分かっていてもなかなか難しいことですが、彼はそれを経験的に知っていて、自分自身とまっすぐ向き合って努力をしていることが分かります。
すなわち集中力とは、他人の目をいかに排斥し、自分自身とどれだけ向き合うかにおいて養えるものかもしれない。
そうやって自分自身と向き合い続けた結果に生まれるのが「集中力」なのだと、彼は言っています。
さらに、梅原大吾がプロゲーマーとしてトップを極めるまでどのような努力をしてきたのか、その努力の仕方についても本の中で語っています。
梅原大吾流の努力の仕方
梅原大吾の語る努力の仕方について、学びになったことが2つあります。
- セオリーや型に頼りすぎない
- 量より質を重視している
それぞれについて学びになったことを書きます。
セオリーや型に頼りすぎない
ゲームの世界には「こうやった方が効率的に勝てる」というセオリーや攻略法のようなものがあるそうです。
しかし、梅原大吾はあえてそのようなセオリーは重視していません。
なぜなら、セオリーを重視するというのは「いかに楽に結果を達成するか」ということであり、それはゲームに対してまっすぐに向き合っていないから。
結果ばかりを追求していると、型にはまった考えしか浮かばなくなる。もっと効率のいい戦法はないか、もっと安全な戦い方はないか。理屈を捏ねては理由づけをする。
そのため、梅原大吾は常に自分自身で新しい戦い方を見付けられるように、努力しているのです。
量より質を重視している
さらに、彼は量よりも質を重視した練習にこだわっているようです。
彼自身、1日中練習し続け寝る間も惜しんでゲームのことを考え続けるような期間はあったと書かれていました。しかし、この本が書かれた当時は1日6時間程度しかプレイせず。あとは他の仕事をしたり、ゲームの内容を分析することに使っていたそうです。
私は、一部のゲーマーが毎日十数時間もゲームをしているということを何かで耳にしたことがあったので、1日6時間という数字は短い気がしました。
しかし、梅原大吾は量よりも質を重視しているため、これで十分なようです。
自分の限界を超えた期間限定の頑張りというのは、結局は背伸びに過ぎない。食事も満足に摂らず、睡眠時間も削るような取り組み方が長続きするはずがない。

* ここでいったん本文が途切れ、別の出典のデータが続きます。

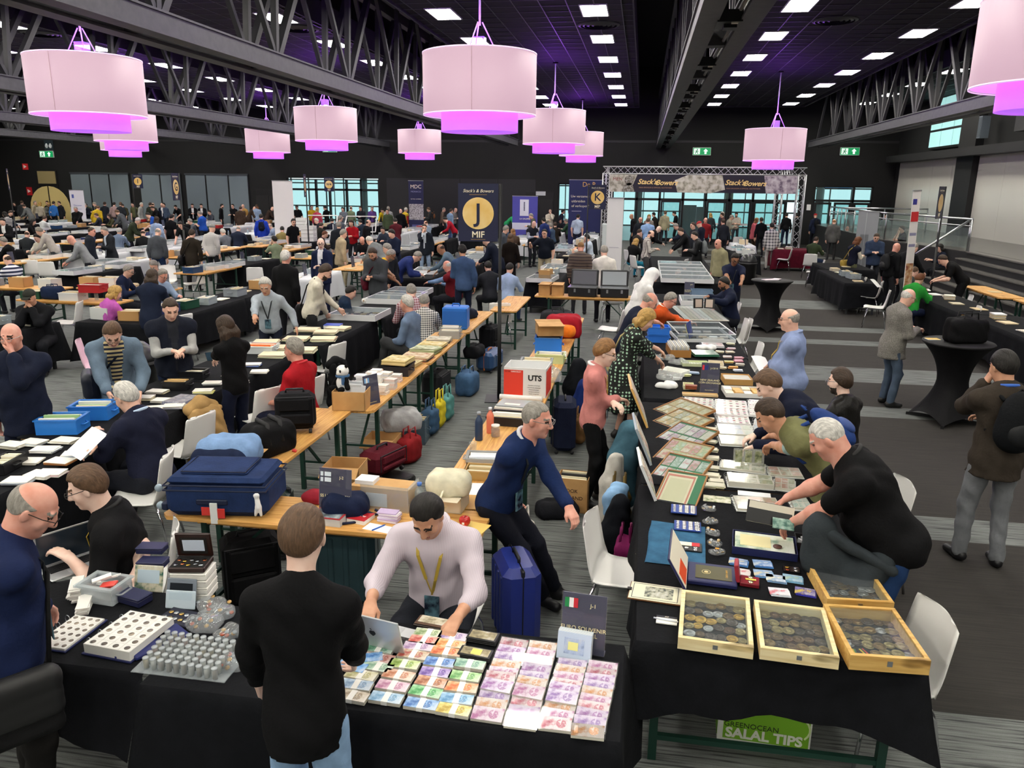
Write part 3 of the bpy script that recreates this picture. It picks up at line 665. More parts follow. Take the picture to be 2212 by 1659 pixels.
wood_table(-1.43,-.93,5.09,7.3,'wooden trestle table behind the leaning man in blue')
wood_table(-1.43,-.93,7.32,9.5,'wooden trestle table carrying the red and white moving box')
wood_table(-1.42,-.92,9.52,11.7,'wooden trestle table with plastic tubs and bags')
wood_table(-1.42,-.92,11.72,13.6,'wooden trestle table with the blue crate')
wood_table(-2.15,.05,16.1,16.62,'wooden trestle table carrying two open black cases')
wood_table(7.75,8.3,13.6,15.8,'wooden trestle table with red jacket below the steps')
wood_table(7.7,8.25,18.2,20.4,'wooden trestle table near the white roll-up banner')
wood_table(7.9,8.45,15.9,18.1,'wooden trestle table before the stone steps')
tbl('long black covered table at the right picture edge',6.1,6.95,9.2,12.4,drop=(.65,.3,.0,.65),seed=13,clothlabel='black cloth hanging at the right picture edge')
tbl('black covered table with blue stand cards by the tattooed man',6.05,6.95,12.45,15.6,drop=(.0,.3,.0,.65),seed=14,clothlabel='black cloth beneath the tattooed man')
tbl('black covered table by the woman in green coat',6.0,6.9,15.65,18.8,drop=(.0,.3,.5,.65),seed=15,clothlabel='black cloth by the man in black puffer')
tbl('black covered table before the man in green sweater',5.0,5.85,20.2,23.4,drop=(.6,.3,.0,.65),seed=16,clothlabel='black cloth before the seated green sweater',legs='grey')
tbl('black covered table with bald seated man, far right',5.3,6.6,23.6,25.6,drop=(.6,.3,.3,.65),seed=17,clothlabel='black cloth by the bald seated man far right',legs='grey')
tbl('dark red covered table beside the gate leg',4.9,6.2,30.5,31.6,drop=(.65,.6,.3,.65),seed=18,clothlabel='dark red cloth on the table beside the gate leg',m=mat('#5a1224',.8,'cloth'))
tbl('black covered showcase table under the white display cases',.35,2.0,19.3,22.3,drop=(.7,.65,.0,.65),seed=19,clothlabel='black cloth under the row of white cases',legs='grey')
tbl('black covered showcase table beneath the checked shirt man',.35,2.0,22.35,26.5,drop=(.0,.65,.3,.65),seed=20,clothlabel='black cloth under the farther white cases',legs='grey')
# ------------------------------------------------------------------ tall bar tables in stretch covers
def bar_table(x,y,rz,label):
 t=thing('bar_table',label,'table',(x,y,0),rz,'tall tables in black stretch covers');n_=48
 Lt([(.001,1.06),(.43,1.06),(.44,1.075),(.43,1.09),(.001,1.09)],n_,caps=False).build('table_top',mat('#141416',.7),t,True)
 def f(u,v):
  a=u*2*PI;sq=.34/max(abs(math.cos(a)),abs(math.sin(a)));q=max(0,(.52-v)/.52)**1.7
  r_=.44 if v>.98 else(.19+.25*(abs(v-.45)/.55)**2.4 if v>.45 else .19)*(1-q)+sq*q
  z=.03+v*1.05+max(0,.47-sq)*.7*(1-v)**8
  return(r_*math.cos(a),r_*math.sin(a),z)
 MB().grid(f,n_,16).build('stretch_cover',mat('#131315',.6,'cloth','#0d0d0f'),t,True)
 Tu([(0,0,.02),(0,0,1.06)],.03,8).build('column',BLACKM,t)
 for k in range(4):
  a=PI/4+k*PI/2;MB().bar((0,0,.03),(.5*math.cos(a),.5*math.sin(a),.02),.04).build('foot',BLACKM,t)
 return t
bar_table(4.22,10.95,R(20),'tall black bar table with a black bag on top');bar_table(2.85,17.6,R(35),'tall black bar table with loose leaflets on top')
def bin_(x,y,label):
 t=thing('litter_bin',label,'bin',(x,y,0));Lt([(.24,0),(.26,.05),(.27,.62),(.28,.66),(.27,.68)],24).build('body',mat('#111113',.35),t,True)
 Lt([(.275,.68),(.27,.75),(.22,.86),(.13,.94),(.001,.97)],24).build('dome_lid',mat('#2b2b2e',.3),t,True);Lt([(.285,.66),(.29,.68),(.285,.7)],24,caps=False).build('rim',mat('#4a4a4c',.3),t,True)
p=G(1618,548,.97);bin_(p.x,p.y,'black domed litter bin beside the tall table in the aisle');p=G(288,735,.97);bin_(p.x,p.y,'black domed litter bin behind the man in denim jacket')
# ------------------------------------------------------------------ white shell chairs
SHELL=mat('#e6e5e2',.32);PINKSHELL=mat('#e8c2d2',.35)
def chair_meshes():
 def f(u,v):
  L_=[(.24,.435),(.20,.455),(.05,.44),(-.12,.435),(-.19,.46),(-.225,.56),(-.25,.70),(-.275,.83),(-.28,.85)]
  k=v*(len(L_)-1);i=min(int(k),len(L_)-2);q=k-i;y=L_[i][0]*(1-q)+L_[i+1][0]*q;z=L_[i][1]*(1-q)+L_[i+1][1]*q
  w_=.23*(1-.14*abs(v-.5)*2)*(1-(max(0,v-.86)/.14)**3*.35)*(1-(max(0,.1-v)/.1)**2*.15)
  s=(u-.5)*2;x=s*w_
  c=s*s
  if v<.5:z+=.02*c
  else:y+=.035*c
  return(x,y,z)
 sh=MB().grid(f,10,20);n_=len(sh.v);th=.008
 bk=[(x,y-.007,z-.009)for x,y,z in sh.v];fo=[tuple(i+n_ for i in q)[::-1]for q in sh.f]
 edge=[i for i in range(11)]+[r_*11+10 for r_ in range(1,21)]+[20*11+i for i in range(9,-1,-1)]+[r_*11 for r_ in range(19,0,-1)]
 sh.v+=bk;sh.f=[q[::-1]for q in sh.f]+[q[::-1]for q in fo]+[(edge[i],edge[(i+1)%len(edge)],edge[(i+1)%len(edge)]+n_,edge[i]+n_)for i in range(len(edge))];sh.mi=[0]*len(sh.f)
 legs=[]
 for sx in(-1,1):
  for sy in(-1,1):legs.append(Tu([(sx*.15,sy*.14-.01,.425),(sx*.2,sy*.19-.01,.3),(sx*.235,sy*.235-.01,0)],.011,8).mesh('leg',CHROME,True))
 fr=Tu([(-.15,.13,.425),(.15,.13,.425),(.15,-.15,.425),(-.15,-.15,.425)],.01,6,True).mesh('seat_frame',CHROME,True)
 return sh.mesh('shell',SHELL,True),legs,fr
CH_SH,CH_LG,CH_FR=chair_meshes()
def chair(px,py,face,label,z=.84,m=None,loc=None):
 """a white shell chair whose back top the photograph shows at px, py; face in degrees, 0 away from the camera, 90 to the left"""
 if loc is None:
  p=G(px,py,z);f=Vector((-math.sin(R(face)),math.cos(R(face)),0));loc=p+f*.27
 t=thing('shell_chair',label,'chair',(loc[0],loc[1],0),R(face),'white shell chairs')
 s=link('shell',CH_SH,t)
 if m:s.material_slots[0].link='OBJECT';s.material_slots[0].material=m
 for l in CH_LG:link('leg',l,t)
 link('seat_frame',CH_FR,t);return t
for a in((2036,1318,100,'white shell chair by the front corner of the medal tray table'),(1962,1040,96,'white shell chair behind the man in black polo'),(1268,1112,-100,'white shell chair gripped by the leaning man in blue'),(368,975,108,'white shell chair of the white-haired man in navy jacket'),(382,1135,120,'white shell chair beneath the dark-haired laptop man',.84),(588,838,62,'white shell chair between the girl in black and red polo'),(684,815,78,'white shell chair under the man in red polo'),(733,742,75,'white shell chair with black jacket behind the red polo'),(440,905,80,'white shell chair carrying the camel coat',.80),(1648,742,92,'white shell chair with empty seat beside the bald man in blue'),(1616,690,92,'white shell chair behind the clear glass case'),(1600,655,90,'white shell chair of the man in navy puffer jacket'),(1625,690,90,'white shell chair right of the clear glass case'),(1752,549,-10,'white shell chair of the seated green sweater'),(1782,562,80,'white shell chair with empty seat right of the green sweater',.84),(1712,538,75,'white shell chair second along the far right table'),(1700,532,75,'white shell chair third along the far right table'),(1687,525,75,'white shell chair at the corner of the far right table'),(1872,600,78,'white shell chair beside the man holding a sheet'),(1908,608,70,'white shell chair partly behind the man holding a sheet'),(1924,628,75,'white shell chair behind the tweed jacket'),(2096,672,80,'white shell chair behind the black bag',.5),(2112,705,80,'white shell chair under the right edge table',.45),(165,735,-60,'pink tinted shell chair of the blonde woman'),(398,680,75,'white shell chair behind the man in navy vest'),(62,562,30,'white shell chair left of the carton piles',.84),(97,566,20,'white shell chair with a dark sleeve by the carton piles',.84),(360,573,-150,'white shell chair behind the couple at the stamp boxes',.84),(440,578,150,'white shell chair beneath the grey plaid visitor',.84),(549,578,20,'white shell chair left of the white-haired man',.84),(1080,655,10,'white shell chair behind the J pole',.84),(1352,668,80,'white shell chair beside the man in orange',.84),(1327,620,10,'white shell chair behind the white sweater man',.84),(1365,552,-60,'white shell chair by the blonde in black leather',.84),(1352,540,-60,'white shell chair behind the blonde in black leather',.84),(1485,560,70,'white shell chair behind the leather jacket man',.84),(1595,512,0,'white shell chair under the gate',.84),(722,517,60,'white shell chair by the red sweater man',.84),(736,515,-120,'white shell chair in front of the red sweater man',.84),(712,520,40,'white shell chair by the lilac cloth',.84),(180,690,110,'white shell chair near the black bag table',.5)):
 chair(*a[:4],**({'z':a[4]}if len(a)>4 else{}),m=PINKSHELL if a[3].startswith('pink')else None)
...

長く努力しようと思ったら、無理な努力はかえって遠回りになります。
そのため、しっかり休みつつできる最大限の努力をすべき、というのが彼の考え方のようです。
ガムシャラな努力は短期間しか続かないし、それでは何年も活躍し続けることはできません。そのため、彼は10年続けられるくらいの努力量がちょうど良いとも書いていました。
また、ガムシャラな努力は「頑張っている気」にはなれても本当に成長できているとは限りません。努力すること自体に自己満足し、本当に成長するために何をすべきか自分の頭で考えていないこともあります。
私も、これは自分の経験上よく分かります。
自分を痛めつけ、頑張っている気になっているだけで、実際には前に進めていないことも過去にはありました。
なぜその分野を追求するのかを自分の頭で考えて明確にし、本当に目的にかなった努力を探して、ずっと続けられる方法で努力する。
私もそんな姿勢を真似していきたいと思いました。
まとめ
ここ最近、何らかの分野を追求する人の本を立て続けに読みました。アスリートや武術家、そしてプロゲーマーです。
これらの本を読んで、やはり一つの分野を追求してトップに至るような人は、共通する心の強さや考え方、在り方を持っていることが再認識できました。
そして彼等も一人の人間ですから、日常生活とのバランスや周りの声、自分の心から生まれる迷いなど、様々なものから左右されつつ、一つ一つの戦いに勝って今の強さを手に入れてきたのだと実感しました。
『勝ち続ける意志力』もとても良い本だったので、ぜひ手に取ってみることをおすすめします。